Да, он был растерян… Да, напуган; да, болтал всякую чушь о пользе критики и сатиры; да, желая вызвать хоть какое-то доверие к тому, о чём говорил, признался — тем более, что это было чистой правдой — что отговаривал своего друга от мысли о публикации рукописи за границей, считая это «фигой в кармане» и не веря в действенность подобных акций. (Разумеется, автор не признался следователю, что боялся за друга.)
Что ещё он говорил?.. Что да, естественно, он советский человек, а кто же, и его друг Даниэль — тоже… Зачем же ему понадобился псевдоним, если он советский человек?.. Ну… просто для интереса, наверное. А зачем нужен был псевдоним этому… французскому писателю Анри Бейлю, кого мы знаем как Стендаля?..
Но этого следователь уже не вынес: стукнул рукой по столу, крикнул, что здесь не лекция по литературе, а допрос, и спросил, поступил бы допрашиваемый так, как его друг. На что допрашиваемый честно ответил «нет». Не прибавив, столь же честно, что лишил бы себя этого удовольствия не по зову души, а исключительно по причине своего малодушия, а также врождённого критически-недоверчивого отношения ко всему на свете, то есть — скепсиса.
На повторный вопрос той же серии: можно ли считать действия Ю. Даниэля поступком настоящего советского человека, автор ответил отрицательно — во-первых, в связи всё с тем же отсутствием мужества, с которым бросаются на амбразуру, а во-вторых, потому, что это была чистая правда: настоящий советский человек до такого просто бы не додумался. И, в-третьих, поскольку понимал: что бы он ни сказал, а также всё, что ни говорили бы сами обвиняемые и все их защитники, никакого воздействия на следователей и судей не окажет…
Впоследствии я читал заключительное слово Синявского на судебном процессе и помню: там была фраза о том, что он «советский человек». Представляю, что сказали бы в мой адрес друзья-максималисты, ляпни я такое же о себе во время допроса. И опять, ломясь в давно открытые ворота, спрошу: а можно ли вообще об этом отвратительном «кафкианском» процессе и о поведении на нем людей судить по обычным меркам?..
Юлий в своем последнем слове тоже не лезет на рожон, а пытается спокойно, рассудительно и, конечно, с нулевым успехом, убедить судей, что всё так называемое «антисоветское» в его произведениях лежит на совести отрицательных персонажей, в то время как положительный герой считает, что «за настоящую советскую власть надо заступаться» и что «наши отцы делали революцию, и мы не смеем говорить о ней плохо». Ещё он говорит, что «они с Синявским виноваты, но не в том, что написали, а в том, что отправили за границу…» И что они глубоко сожалеют, если их произведения использовали во вред реакционные силы, и «тем самым мы причинили зло, нанесли ущерб нашей стране…» Также он свидетельствует, что в его повести «нет ни единого слова о советском строе, об освобождении от советского строя; герой повести, как к последнему прибежищу, обращается к имени Ленина…»
Ну и что?
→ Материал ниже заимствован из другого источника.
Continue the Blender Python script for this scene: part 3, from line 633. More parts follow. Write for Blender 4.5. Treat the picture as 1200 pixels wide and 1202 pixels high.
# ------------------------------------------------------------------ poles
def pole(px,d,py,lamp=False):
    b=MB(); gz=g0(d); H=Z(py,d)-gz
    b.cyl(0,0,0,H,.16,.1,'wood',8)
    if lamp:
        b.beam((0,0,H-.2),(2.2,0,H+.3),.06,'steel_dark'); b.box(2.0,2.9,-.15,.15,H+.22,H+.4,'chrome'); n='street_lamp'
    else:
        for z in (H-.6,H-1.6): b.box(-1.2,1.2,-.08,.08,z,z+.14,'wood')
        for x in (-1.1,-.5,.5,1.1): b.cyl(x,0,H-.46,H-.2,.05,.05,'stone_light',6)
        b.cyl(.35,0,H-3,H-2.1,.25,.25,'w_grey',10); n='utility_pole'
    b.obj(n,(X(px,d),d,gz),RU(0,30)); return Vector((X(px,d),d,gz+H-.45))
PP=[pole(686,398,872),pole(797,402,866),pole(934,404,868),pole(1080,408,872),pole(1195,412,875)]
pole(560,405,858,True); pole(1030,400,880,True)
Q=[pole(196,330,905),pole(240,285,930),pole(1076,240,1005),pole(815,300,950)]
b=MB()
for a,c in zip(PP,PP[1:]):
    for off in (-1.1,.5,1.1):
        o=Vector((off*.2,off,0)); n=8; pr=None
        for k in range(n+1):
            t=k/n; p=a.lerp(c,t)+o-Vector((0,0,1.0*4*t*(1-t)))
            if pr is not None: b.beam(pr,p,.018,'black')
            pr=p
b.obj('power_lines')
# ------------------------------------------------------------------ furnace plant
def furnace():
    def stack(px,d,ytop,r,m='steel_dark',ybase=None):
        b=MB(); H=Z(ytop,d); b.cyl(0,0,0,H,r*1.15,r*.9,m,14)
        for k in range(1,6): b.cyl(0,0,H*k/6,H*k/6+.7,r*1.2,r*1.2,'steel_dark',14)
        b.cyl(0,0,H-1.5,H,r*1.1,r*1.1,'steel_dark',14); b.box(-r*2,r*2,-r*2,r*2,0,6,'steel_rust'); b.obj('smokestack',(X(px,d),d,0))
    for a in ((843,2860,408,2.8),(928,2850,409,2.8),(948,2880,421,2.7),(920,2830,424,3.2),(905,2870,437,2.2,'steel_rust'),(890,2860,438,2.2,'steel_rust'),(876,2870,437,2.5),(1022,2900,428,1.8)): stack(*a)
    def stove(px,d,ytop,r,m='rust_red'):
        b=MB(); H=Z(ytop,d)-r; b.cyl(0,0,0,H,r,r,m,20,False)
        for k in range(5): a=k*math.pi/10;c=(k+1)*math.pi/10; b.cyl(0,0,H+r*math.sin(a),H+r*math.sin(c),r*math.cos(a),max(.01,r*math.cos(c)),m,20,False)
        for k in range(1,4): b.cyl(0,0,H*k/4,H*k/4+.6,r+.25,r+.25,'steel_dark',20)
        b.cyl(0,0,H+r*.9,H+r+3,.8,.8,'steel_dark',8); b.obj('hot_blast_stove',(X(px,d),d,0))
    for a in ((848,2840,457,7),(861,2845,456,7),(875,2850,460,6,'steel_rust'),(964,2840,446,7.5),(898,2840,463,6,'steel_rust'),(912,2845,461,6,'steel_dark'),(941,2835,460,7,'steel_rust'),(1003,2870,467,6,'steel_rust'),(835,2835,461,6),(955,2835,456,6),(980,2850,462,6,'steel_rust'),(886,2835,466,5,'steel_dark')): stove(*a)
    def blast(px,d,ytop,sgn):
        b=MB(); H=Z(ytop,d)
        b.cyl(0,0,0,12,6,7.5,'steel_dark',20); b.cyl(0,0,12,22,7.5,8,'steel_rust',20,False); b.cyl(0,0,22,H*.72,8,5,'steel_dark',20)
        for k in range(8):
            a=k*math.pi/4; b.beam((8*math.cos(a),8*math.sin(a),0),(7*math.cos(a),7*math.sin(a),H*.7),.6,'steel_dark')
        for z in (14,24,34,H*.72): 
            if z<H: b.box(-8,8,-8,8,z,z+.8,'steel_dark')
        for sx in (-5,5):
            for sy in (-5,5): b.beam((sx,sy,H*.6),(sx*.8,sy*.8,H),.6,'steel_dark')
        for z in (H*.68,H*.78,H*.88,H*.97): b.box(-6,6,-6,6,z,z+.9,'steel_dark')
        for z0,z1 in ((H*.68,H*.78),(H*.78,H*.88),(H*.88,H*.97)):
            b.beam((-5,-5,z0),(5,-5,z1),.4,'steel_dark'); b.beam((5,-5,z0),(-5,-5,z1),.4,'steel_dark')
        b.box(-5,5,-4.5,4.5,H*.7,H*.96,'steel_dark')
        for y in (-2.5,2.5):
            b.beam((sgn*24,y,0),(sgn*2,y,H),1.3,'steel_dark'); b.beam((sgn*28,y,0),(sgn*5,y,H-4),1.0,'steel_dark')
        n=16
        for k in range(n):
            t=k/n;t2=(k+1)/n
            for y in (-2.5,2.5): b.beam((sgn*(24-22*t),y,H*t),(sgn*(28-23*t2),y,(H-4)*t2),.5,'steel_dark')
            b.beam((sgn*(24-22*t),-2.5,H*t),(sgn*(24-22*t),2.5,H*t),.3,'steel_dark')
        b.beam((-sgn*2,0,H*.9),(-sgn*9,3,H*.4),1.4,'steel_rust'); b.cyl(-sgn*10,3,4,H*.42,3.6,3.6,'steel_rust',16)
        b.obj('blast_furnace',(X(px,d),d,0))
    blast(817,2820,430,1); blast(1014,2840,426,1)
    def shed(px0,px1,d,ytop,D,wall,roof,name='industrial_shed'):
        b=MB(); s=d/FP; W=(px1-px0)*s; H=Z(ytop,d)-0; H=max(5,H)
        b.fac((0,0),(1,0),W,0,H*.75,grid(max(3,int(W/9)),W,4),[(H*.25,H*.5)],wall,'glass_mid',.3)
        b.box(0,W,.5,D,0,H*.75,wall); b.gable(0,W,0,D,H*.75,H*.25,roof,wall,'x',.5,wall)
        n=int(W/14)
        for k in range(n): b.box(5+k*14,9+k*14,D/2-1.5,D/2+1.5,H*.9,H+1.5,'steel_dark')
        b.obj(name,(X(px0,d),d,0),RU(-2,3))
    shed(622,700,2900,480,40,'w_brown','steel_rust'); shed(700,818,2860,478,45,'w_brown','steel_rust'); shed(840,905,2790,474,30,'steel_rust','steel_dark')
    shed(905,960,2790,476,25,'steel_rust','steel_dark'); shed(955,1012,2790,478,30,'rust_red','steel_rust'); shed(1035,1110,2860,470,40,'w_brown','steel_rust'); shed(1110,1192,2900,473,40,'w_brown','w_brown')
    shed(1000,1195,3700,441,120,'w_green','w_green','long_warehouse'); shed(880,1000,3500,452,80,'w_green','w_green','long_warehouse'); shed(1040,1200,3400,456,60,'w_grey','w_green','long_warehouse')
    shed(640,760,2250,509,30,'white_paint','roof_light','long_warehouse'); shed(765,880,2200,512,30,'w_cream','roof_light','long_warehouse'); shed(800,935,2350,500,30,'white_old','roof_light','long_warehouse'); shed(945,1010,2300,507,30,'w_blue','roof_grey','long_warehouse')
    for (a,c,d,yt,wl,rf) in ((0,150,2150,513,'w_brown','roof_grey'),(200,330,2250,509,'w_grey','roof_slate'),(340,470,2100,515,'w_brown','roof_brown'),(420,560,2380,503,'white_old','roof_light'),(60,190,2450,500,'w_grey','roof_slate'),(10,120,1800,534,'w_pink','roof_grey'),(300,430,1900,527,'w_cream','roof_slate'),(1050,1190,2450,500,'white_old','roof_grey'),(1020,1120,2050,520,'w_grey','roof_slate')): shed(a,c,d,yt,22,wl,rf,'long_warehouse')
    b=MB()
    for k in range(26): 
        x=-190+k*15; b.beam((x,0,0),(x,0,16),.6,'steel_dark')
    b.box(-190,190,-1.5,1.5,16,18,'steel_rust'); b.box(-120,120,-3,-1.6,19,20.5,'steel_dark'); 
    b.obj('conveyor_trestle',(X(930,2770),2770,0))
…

У каких «савонарол», «томасов моров» и «кампанелл» повернется язык осудить его за все эти слова? Выделить их из общего, смелого и достойного, текста его защитной речи? Из всей формы его поведения?..
И ещё один вопрос — пожалуй, для меня главный, — его задал в своем письме № 63 сам Юлий, и я задаю его себе: отчего два года с лишним я не писал ему? Отчего?.. Ругал себя, пилил, осуждал, занимался самоедством, чуть ли не мазохизмом (хотя не получал от него ровно никакого удовольствия, поскольку он не был связан с сексом) — однако упорно не вступал в переписку, не пытался выяснить наши отношения?
Ох, если бы я услыхал, увидел, прочитал раньше те несколько слов, которые он написал, когда в 63-й раз прибегнул к эпистолярному способу изложения своих мыслей! Если бы я не придавал столько значения воображаемой или действительной атмосфере, в нагнетании которой, возможно, повинен отчасти и сам. Если бы загодя не надувал губы, не ударялся в амбицию, не страшился, что не получу ответа; если не был бы так уверен, что Юлька целиком и полностью на стороне своих железных «савонарол»!..
Наверное, не случайно я уже не один раз упоминаю эту звучную фамилию итальянского монаха, обладателя которой не упрекнешь в нехватке максимализма, граничащего с фанатизмом. Фамилия крепко застряла у меня в голове, и, да простит меня Бог, я относил её порою к некоторым моим близким знакомым, даже к друзьям, попутно вспоминая и о жертвах, которые у этих правдолюбцев, как и у знаменитого францисканца, были. Не могли не быть.